= Your goal =
Repeat exactly the lines of the entries below from the one with "Model this scene" through the one with "scene.camera = cam", both ends included, and nothing else.

[Scripts that build scenes]
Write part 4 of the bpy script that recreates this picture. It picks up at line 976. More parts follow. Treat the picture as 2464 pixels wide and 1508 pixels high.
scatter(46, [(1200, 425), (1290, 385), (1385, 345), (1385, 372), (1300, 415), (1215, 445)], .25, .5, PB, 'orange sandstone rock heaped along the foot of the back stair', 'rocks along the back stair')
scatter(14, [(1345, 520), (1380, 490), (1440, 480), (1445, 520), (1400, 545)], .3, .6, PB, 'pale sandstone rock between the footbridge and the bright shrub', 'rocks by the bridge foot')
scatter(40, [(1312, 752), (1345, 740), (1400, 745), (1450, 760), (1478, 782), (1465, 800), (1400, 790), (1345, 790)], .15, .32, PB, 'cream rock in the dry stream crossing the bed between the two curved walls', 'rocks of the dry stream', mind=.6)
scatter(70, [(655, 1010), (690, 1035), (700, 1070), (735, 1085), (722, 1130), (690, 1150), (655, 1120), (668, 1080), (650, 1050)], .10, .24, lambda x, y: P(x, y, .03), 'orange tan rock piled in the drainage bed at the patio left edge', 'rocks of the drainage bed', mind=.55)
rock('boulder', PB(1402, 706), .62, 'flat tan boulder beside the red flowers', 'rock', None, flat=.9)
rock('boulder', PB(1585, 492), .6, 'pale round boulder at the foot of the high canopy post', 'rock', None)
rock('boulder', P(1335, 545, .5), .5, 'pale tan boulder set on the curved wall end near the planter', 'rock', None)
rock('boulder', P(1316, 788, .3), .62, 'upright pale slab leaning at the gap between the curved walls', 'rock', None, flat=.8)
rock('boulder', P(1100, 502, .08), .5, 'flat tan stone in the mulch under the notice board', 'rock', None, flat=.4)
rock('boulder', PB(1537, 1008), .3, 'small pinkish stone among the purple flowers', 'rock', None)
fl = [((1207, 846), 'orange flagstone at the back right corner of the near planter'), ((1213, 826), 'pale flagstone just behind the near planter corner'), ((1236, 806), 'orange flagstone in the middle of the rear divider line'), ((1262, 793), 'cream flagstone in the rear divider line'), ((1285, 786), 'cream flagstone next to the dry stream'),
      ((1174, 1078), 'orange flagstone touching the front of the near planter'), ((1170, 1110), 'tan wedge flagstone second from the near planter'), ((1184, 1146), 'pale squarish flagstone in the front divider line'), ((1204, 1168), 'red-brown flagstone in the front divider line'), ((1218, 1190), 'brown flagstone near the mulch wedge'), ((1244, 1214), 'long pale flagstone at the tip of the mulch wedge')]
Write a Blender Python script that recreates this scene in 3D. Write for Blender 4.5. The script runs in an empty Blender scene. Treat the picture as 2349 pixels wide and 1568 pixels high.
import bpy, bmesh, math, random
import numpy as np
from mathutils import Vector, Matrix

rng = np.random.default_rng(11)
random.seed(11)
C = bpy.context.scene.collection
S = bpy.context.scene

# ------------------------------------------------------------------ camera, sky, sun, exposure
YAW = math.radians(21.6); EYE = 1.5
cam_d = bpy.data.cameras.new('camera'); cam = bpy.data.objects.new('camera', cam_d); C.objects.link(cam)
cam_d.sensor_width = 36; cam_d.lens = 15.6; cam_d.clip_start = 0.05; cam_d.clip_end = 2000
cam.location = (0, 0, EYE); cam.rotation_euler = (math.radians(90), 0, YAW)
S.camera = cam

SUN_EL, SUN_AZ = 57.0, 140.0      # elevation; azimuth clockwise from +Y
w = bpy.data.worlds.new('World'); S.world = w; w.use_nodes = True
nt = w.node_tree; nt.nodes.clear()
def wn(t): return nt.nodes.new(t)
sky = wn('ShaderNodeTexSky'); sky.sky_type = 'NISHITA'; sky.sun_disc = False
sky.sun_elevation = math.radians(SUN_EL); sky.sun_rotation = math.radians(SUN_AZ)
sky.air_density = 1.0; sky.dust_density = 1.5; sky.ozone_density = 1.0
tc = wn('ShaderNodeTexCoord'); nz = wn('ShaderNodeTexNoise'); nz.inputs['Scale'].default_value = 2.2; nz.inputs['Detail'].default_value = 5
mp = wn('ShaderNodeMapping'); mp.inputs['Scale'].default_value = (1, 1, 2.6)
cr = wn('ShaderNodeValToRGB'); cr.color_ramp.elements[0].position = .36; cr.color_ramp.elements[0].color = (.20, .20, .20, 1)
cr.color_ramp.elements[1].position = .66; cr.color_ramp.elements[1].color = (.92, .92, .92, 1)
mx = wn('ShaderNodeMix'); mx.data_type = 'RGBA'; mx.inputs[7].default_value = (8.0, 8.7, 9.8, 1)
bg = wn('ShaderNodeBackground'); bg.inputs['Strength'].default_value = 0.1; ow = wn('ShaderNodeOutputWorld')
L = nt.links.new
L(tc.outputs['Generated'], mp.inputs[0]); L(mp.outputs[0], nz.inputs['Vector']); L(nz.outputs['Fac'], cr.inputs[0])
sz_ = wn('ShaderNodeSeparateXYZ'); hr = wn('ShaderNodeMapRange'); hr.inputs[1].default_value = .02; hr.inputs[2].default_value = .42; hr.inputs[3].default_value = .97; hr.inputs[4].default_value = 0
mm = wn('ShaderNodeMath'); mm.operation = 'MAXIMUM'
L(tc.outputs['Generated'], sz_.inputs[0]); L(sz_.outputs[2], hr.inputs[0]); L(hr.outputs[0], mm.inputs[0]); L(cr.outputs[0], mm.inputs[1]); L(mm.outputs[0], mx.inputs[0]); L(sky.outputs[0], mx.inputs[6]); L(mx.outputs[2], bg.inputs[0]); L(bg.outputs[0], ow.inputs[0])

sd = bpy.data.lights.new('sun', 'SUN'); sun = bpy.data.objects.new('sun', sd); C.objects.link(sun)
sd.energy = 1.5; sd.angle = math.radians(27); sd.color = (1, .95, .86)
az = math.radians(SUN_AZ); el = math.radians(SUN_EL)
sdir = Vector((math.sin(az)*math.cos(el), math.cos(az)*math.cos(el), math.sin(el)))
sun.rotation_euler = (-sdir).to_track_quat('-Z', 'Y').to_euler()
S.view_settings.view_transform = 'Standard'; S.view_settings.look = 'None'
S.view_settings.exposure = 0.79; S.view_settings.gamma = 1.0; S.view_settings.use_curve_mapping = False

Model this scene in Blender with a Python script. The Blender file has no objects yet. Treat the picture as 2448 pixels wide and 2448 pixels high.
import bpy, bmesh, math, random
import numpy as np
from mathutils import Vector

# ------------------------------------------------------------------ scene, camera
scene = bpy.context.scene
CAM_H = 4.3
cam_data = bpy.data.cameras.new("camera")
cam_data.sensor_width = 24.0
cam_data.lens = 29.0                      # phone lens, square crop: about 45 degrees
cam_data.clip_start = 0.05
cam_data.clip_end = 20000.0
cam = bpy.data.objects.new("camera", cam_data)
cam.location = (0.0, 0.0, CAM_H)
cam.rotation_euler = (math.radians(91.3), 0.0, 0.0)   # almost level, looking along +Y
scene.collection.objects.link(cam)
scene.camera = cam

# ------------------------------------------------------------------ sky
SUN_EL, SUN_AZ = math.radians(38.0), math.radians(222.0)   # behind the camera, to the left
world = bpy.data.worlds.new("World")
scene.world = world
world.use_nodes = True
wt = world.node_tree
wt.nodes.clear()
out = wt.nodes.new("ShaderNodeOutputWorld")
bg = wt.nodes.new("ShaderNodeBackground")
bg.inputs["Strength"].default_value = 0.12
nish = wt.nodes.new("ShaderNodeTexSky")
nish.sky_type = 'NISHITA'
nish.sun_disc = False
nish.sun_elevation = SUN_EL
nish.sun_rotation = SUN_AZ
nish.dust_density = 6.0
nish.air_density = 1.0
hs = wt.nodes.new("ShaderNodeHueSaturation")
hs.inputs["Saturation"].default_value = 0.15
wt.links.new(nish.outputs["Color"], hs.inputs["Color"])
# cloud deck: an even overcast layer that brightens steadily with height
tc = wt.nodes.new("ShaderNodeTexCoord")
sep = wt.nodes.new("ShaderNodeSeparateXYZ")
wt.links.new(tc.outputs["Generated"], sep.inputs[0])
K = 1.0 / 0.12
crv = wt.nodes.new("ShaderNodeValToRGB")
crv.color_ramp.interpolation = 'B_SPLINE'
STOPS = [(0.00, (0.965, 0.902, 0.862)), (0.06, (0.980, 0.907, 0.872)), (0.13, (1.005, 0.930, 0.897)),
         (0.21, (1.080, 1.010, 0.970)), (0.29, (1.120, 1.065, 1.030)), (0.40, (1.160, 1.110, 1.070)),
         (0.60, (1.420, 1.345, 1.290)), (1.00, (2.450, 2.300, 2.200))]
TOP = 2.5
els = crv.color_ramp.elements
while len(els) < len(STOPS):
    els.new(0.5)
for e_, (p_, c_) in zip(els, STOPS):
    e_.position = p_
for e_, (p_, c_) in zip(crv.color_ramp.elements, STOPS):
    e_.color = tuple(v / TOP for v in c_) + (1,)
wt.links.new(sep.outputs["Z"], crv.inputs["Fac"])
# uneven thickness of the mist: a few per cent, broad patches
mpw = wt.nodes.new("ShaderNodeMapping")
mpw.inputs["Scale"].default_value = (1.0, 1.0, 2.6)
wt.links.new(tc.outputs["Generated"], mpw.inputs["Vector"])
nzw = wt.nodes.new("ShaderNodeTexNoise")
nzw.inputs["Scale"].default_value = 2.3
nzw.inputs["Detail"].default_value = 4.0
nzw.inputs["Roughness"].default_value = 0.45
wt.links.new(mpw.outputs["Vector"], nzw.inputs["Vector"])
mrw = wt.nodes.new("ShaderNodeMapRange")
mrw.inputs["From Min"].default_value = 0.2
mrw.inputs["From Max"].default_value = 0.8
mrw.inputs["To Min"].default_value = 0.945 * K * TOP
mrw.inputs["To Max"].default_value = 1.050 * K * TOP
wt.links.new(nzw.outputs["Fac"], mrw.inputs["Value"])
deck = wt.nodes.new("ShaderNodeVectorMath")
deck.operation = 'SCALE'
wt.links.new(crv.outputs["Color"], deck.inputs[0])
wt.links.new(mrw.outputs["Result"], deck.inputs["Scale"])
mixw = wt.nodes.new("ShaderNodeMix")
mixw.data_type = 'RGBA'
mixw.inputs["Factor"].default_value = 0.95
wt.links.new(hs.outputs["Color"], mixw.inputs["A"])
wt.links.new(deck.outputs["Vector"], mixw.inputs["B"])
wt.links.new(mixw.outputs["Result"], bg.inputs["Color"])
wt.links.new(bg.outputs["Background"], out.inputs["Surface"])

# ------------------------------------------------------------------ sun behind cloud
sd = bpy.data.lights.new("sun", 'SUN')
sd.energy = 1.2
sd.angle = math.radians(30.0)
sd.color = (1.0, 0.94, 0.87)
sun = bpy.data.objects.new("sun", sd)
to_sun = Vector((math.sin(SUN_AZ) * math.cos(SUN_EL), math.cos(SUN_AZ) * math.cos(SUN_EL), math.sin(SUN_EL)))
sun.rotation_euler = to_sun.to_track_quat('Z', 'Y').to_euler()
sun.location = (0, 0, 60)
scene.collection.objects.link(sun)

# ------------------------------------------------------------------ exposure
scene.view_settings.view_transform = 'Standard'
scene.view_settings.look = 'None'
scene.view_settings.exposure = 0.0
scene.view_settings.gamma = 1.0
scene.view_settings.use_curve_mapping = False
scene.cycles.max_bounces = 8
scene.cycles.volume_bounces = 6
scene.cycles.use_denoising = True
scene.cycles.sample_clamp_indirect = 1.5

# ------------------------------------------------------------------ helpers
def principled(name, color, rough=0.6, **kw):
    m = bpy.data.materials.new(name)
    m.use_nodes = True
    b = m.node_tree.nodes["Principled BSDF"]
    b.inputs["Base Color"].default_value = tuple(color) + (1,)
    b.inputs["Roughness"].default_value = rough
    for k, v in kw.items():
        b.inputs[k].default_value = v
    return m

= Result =
Model this scene in Blender with a Python script. The Blender file has no objects yet. Treat the picture as 2448 pixels wide and 2448 pixels high.
import bpy, bmesh, math, random
import numpy as np
from mathutils import Vector

# ------------------------------------------------------------------ scene, camera
scene = bpy.context.scene
CAM_H = 4.3
cam_data = bpy.data.cameras.new("camera")
cam_data.sensor_width = 24.0
cam_data.lens = 29.0                      # phone lens, square crop: about 45 degrees
cam_data.clip_start = 0.05
cam_data.clip_end = 20000.0
cam = bpy.data.objects.new("camera", cam_data)
cam.location = (0.0, 0.0, CAM_H)
cam.rotation_euler = (math.radians(91.3), 0.0, 0.0)   # almost level, looking along +Y
scene.collection.objects.link(cam)
scene.camera = cam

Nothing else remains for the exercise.